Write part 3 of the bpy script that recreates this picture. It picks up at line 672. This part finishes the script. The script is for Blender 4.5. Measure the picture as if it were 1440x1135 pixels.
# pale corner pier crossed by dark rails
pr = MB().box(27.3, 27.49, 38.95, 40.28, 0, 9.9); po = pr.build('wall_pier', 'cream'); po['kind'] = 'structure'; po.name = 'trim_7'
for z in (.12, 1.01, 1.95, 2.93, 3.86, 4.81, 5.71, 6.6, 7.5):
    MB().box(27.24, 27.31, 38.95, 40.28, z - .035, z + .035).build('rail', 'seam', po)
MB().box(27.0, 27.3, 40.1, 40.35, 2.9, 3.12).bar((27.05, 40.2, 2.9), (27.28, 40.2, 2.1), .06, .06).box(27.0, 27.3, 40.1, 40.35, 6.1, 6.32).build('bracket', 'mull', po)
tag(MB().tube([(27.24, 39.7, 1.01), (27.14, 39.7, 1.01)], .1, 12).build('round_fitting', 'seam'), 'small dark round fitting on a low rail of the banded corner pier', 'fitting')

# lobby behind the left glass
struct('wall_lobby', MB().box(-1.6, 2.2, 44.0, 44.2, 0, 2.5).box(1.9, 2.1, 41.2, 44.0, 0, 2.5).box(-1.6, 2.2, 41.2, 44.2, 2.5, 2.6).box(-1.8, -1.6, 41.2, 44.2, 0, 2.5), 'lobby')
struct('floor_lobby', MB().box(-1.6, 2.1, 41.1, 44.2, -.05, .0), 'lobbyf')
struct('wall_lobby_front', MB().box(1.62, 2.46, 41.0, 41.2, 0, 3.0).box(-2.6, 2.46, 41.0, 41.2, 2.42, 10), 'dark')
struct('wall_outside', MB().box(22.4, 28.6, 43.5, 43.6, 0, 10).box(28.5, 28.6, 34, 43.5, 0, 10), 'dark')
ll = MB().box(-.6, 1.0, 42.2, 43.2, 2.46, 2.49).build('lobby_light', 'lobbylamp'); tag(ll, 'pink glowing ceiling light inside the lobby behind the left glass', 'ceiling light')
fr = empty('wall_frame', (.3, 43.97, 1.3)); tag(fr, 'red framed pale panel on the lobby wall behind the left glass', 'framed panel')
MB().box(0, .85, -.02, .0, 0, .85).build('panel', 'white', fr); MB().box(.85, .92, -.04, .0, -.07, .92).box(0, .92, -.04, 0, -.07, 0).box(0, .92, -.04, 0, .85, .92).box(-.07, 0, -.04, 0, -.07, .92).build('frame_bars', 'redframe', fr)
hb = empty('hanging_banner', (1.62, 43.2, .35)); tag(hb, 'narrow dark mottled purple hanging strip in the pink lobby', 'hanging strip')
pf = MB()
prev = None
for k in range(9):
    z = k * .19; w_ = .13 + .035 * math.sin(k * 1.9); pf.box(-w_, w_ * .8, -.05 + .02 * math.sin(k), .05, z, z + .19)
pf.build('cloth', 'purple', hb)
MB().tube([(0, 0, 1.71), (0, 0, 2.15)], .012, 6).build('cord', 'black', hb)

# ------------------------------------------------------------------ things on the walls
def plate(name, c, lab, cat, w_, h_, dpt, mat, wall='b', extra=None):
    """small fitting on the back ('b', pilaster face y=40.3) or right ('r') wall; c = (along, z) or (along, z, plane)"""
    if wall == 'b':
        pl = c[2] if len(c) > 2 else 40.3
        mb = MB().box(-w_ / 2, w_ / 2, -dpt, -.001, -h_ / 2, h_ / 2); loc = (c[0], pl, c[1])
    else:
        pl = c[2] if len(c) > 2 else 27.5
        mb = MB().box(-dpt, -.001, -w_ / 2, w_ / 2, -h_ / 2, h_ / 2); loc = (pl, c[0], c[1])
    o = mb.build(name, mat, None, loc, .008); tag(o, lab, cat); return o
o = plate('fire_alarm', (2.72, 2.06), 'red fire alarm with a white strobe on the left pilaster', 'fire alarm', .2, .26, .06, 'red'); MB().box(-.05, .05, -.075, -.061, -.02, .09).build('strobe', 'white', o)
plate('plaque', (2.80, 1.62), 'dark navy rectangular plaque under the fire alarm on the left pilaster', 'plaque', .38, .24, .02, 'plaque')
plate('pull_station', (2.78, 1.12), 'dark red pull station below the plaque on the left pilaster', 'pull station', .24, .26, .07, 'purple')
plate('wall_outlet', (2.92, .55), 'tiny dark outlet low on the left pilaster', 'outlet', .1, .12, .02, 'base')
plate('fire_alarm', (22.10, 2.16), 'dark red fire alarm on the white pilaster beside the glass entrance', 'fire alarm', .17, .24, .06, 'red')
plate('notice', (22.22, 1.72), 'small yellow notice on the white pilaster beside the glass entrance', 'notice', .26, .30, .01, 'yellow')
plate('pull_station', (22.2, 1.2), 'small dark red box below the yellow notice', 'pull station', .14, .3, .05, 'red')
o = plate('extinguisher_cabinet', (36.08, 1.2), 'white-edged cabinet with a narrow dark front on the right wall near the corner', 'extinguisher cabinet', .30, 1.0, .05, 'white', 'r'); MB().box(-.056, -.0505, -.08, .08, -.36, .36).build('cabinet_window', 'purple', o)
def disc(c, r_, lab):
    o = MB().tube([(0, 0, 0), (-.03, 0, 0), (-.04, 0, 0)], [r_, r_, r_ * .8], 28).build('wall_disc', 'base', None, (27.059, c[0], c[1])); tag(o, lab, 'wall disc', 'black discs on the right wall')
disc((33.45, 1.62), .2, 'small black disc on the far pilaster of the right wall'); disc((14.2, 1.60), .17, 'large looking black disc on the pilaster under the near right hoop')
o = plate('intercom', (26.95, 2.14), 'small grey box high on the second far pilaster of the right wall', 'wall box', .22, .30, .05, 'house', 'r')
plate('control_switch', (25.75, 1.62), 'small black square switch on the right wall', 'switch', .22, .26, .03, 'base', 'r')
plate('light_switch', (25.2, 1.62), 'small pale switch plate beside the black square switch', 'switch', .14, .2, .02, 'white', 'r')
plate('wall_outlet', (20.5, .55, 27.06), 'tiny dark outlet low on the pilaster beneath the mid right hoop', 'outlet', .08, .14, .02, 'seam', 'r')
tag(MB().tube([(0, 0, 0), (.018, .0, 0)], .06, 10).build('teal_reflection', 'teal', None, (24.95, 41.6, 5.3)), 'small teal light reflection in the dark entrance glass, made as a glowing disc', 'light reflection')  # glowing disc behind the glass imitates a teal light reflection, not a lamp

Problem to work on
Reproduce all data above, unchanged.

Solution for this task
Write part 3 of the bpy script that recreates this picture. It picks up at line 672. This part finishes the script. The script is for Blender 4.5. Measure the picture as if it were 1440x1135 pixels.
# pale corner pier crossed by dark rails
pr = MB().box(27.3, 27.49, 38.95, 40.28, 0, 9.9); po = pr.build('wall_pier', 'cream'); po['kind'] = 'structure'; po.name = 'trim_7'
for z in (.12, 1.01, 1.95, 2.93, 3.86, 4.81, 5.71, 6.6, 7.5):
    MB().box(27.24, 27.31, 38.95, 40.28, z - .035, z + .035).build('rail', 'seam', po)
MB().box(27.0, 27.3, 40.1, 40.35, 2.9, 3.12).bar((27.05, 40.2, 2.9), (27.28, 40.2, 2.1), .06, .06).box(27.0, 27.3, 40.1, 40.35, 6.1, 6.32).build('bracket', 'mull', po)
tag(MB().tube([(27.24, 39.7, 1.01), (27.14, 39.7, 1.01)], .1, 12).build('round_fitting', 'seam'), 'small dark round fitting on a low rail of the banded corner pier', 'fitting')

# lobby behind the left glass
struct('wall_lobby', MB().box(-1.6, 2.2, 44.0, 44.2, 0, 2.5).box(1.9, 2.1, 41.2, 44.0, 0, 2.5).box(-1.6, 2.2, 41.2, 44.2, 2.5, 2.6).box(-1.8, -1.6, 41.2, 44.2, 0, 2.5), 'lobby')
struct('floor_lobby', MB().box(-1.6, 2.1, 41.1, 44.2, -.05, .0), 'lobbyf')
struct('wall_lobby_front', MB().box(1.62, 2.46, 41.0, 41.2, 0, 3.0).box(-2.6, 2.46, 41.0, 41.2, 2.42, 10), 'dark')
struct('wall_outside', MB().box(22.4, 28.6, 43.5, 43.6, 0, 10).box(28.5, 28.6, 34, 43.5, 0, 10), 'dark')
ll = MB().box(-.6, 1.0, 42.2, 43.2, 2.46, 2.49).build('lobby_light', 'lobbylamp'); tag(ll, 'pink glowing ceiling light inside the lobby behind the left glass', 'ceiling light')
fr = empty('wall_frame', (.3, 43.97, 1.3)); tag(fr, 'red framed pale panel on the lobby wall behind the left glass', 'framed panel')
MB().box(0, .85, -.02, .0, 0, .85).build('panel', 'white', fr); MB().box(.85, .92, -.04, .0, -.07, .92).box(0, .92, -.04, 0, -.07, 0).box(0, .92, -.04, 0, .85, .92).box(-.07, 0, -.04, 0, -.07, .92).build('frame_bars', 'redframe', fr)
hb = empty('hanging_banner', (1.62, 43.2, .35)); tag(hb, 'narrow dark mottled purple hanging strip in the pink lobby', 'hanging strip')
pf = MB()
prev = None
for k in range(9):
    z = k * .19; w_ = .13 + .035 * math.sin(k * 1.9); pf.box(-w_, w_ * .8, -.05 + .02 * math.sin(k), .05, z, z + .19)
pf.build('cloth', 'purple', hb)
MB().tube([(0, 0, 1.71), (0, 0, 2.15)], .012, 6).build('cord', 'black', hb)

# ------------------------------------------------------------------ things on the walls
def plate(name, c, lab, cat, w_, h_, dpt, mat, wall='b', extra=None):
    """small fitting on the back ('b', pilaster face y=40.3) or right ('r') wall; c = (along, z) or (along, z, plane)"""
    if wall == 'b':
        pl = c[2] if len(c) > 2 else 40.3
        mb = MB().box(-w_ / 2, w_ / 2, -dpt, -.001, -h_ / 2, h_ / 2); loc = (c[0], pl, c[1])
    else:
        pl = c[2] if len(c) > 2 else 27.5
        mb = MB().box(-dpt, -.001, -w_ / 2, w_ / 2, -h_ / 2, h_ / 2); loc = (pl, c[0], c[1])
    o = mb.build(name, mat, None, loc, .008); tag(o, lab, cat); return o
o = plate('fire_alarm', (2.72, 2.06), 'red fire alarm with a white strobe on the left pilaster', 'fire alarm', .2, .26, .06, 'red'); MB().box(-.05, .05, -.075, -.061, -.02, .09).build('strobe', 'white', o)
plate('plaque', (2.80, 1.62), 'dark navy rectangular plaque under the fire alarm on the left pilaster', 'plaque', .38, .24, .02, 'plaque')
plate('pull_station', (2.78, 1.12), 'dark red pull station below the plaque on the left pilaster', 'pull station', .24, .26, .07, 'purple')
plate('wall_outlet', (2.92, .55), 'tiny dark outlet low on the left pilaster', 'outlet', .1, .12, .02, 'base')
plate('fire_alarm', (22.10, 2.16), 'dark red fire alarm on the white pilaster beside the glass entrance', 'fire alarm', .17, .24, .06, 'red')
plate('notice', (22.22, 1.72), 'small yellow notice on the white pilaster beside the glass entrance', 'notice', .26, .30, .01, 'yellow')
plate('pull_station', (22.2, 1.2), 'small dark red box below the yellow notice', 'pull station', .14, .3, .05, 'red')
o = plate('extinguisher_cabinet', (36.08, 1.2), 'white-edged cabinet with a narrow dark front on the right wall near the corner', 'extinguisher cabinet', .30, 1.0, .05, 'white', 'r'); MB().box(-.056, -.0505, -.08, .08, -.36, .36).build('cabinet_window', 'purple', o)
def disc(c, r_, lab):
    o = MB().tube([(0, 0, 0), (-.03, 0, 0), (-.04, 0, 0)], [r_, r_, r_ * .8], 28).build('wall_disc', 'base', None, (27.059, c[0], c[1])); tag(o, lab, 'wall disc', 'black discs on the right wall')
disc((33.45, 1.62), .2, 'small black disc on the far pilaster of the right wall'); disc((14.2, 1.60), .17, 'large looking black disc on the pilaster under the near right hoop')
o = plate('intercom', (26.95, 2.14), 'small grey box high on the second far pilaster of the right wall', 'wall box', .22, .30, .05, 'house', 'r')
plate('control_switch', (25.75, 1.62), 'small black square switch on the right wall', 'switch', .22, .26, .03, 'base', 'r')
plate('light_switch', (25.2, 1.62), 'small pale switch plate beside the black square switch', 'switch', .14, .2, .02, 'white', 'r')
plate('wall_outlet', (20.5, .55, 27.06), 'tiny dark outlet low on the pilaster beneath the mid right hoop', 'outlet', .08, .14, .02, 'seam', 'r')
tag(MB().tube([(0, 0, 0), (.018, .0, 0)], .06, 10).build('teal_reflection', 'teal', None, (24.95, 41.6, 5.3)), 'small teal light reflection in the dark entrance glass, made as a glowing disc', 'light reflection')  # glowing disc behind the glass imitates a teal light reflection, not a lamp